Die erste Runde verlief problemlos: drei Tandoori-Keulchen, zwei Zwiebel-Bhajis und ein paar Pakoras. Danach war ich eigentlich satt. „So, jetzt wird richtig gegessen“, meinte Douglas, wie der größte der sechs Vielfraße hieß. Er ging zum Buffet und kam mit einem Berg von Lamm-Korma zurück, dazu ein Nan-Brot. Wir mußten es ihm gleichtun. Danach ein Gemüse-Madras und ein Tikka Massala, alles mit Pilau-Reis und Nan-Brot. Die Noten berühmter Blues-Songs, mit denen die Wände dekoriert waren, begannen vor meinen Augen zu tanzen. Douglas hatte inzwischen ein Rindfleisch- Jalfrezi gewählt. „Rinder sind in Indien heilige Tiere“, wandte ich ein, doch Douglas ließ das nicht gelten: „Das hier sind säkularisierte Inder. Guten Appetit!“

Ich versuchte, mich zur Toilette zu schleppen, war aber aufgrund der erhöhten Körperfülle zwischen Wand und Tisch eingeklemmt. Ohnehin hatte Douglas, vermutlich ein Gewichtheber, meinen Aufstehversuch argwöhnisch beobachtet. „Kotzen ist Schummeln“, warnte er mich. Weil ich mich so amateurhaft anstellte, wollte er wissen, ob es in meiner Heimatstadt Dublin auch indische Restaurants gebe. „Doch, doch“, sagte ich. „Das älteste hat allerdings gerade dichtgemacht. Und keinen Tag zu früh.“ Ich war vor einer Weile mit drei Bekannten im Koh-I-Noor: Wir hatten vier völlig unterschiedliche Gerichte bestellt, die völlig identisch schmeckten – nach einer Gulasch-Fertigsauce aus der Tüte. Die Bedienung machte keinen Versuch zu leugnen. Was wir denn erwarten würden, wenn doch der Koch krank sei?
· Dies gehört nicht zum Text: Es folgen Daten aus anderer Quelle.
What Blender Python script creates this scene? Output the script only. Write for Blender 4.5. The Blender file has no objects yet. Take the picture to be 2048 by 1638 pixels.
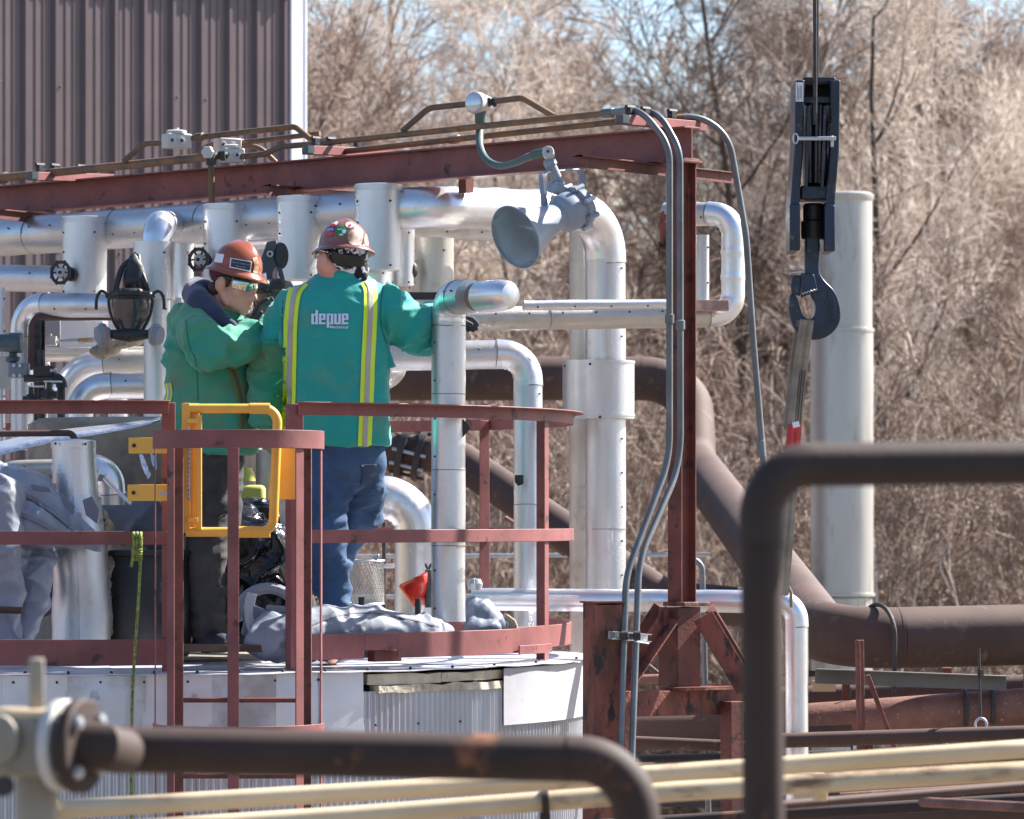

Douglas ließ sich durch meine Geschichte nicht ablenken. Er hatte für Nachschub in Form eines Madras-Currys gesorgt. Ich versuchte, den vorigen Gang – das Shawarma – im Blumentopf zu vergraben, doch die Pflanzen waren künstlich. Zwei Nan-Brote hatte ich mir bereits in die Strümpfe geschoben. Als Tom, der bis dahin erstaunlich gut mitgehalten hatte, zur Toilette ging, kippte ich ihm in einem unbeobachteten Augenblick meine gesamten Essensreste samt nagelneuem Madras-Curry auf den Teller und legte auch noch die beiden Nan-Brote aus den Strümpfen hinzu. Ich glaube, Tom verachtet mich seitdem. Aber er mußte den Wein bezahlen.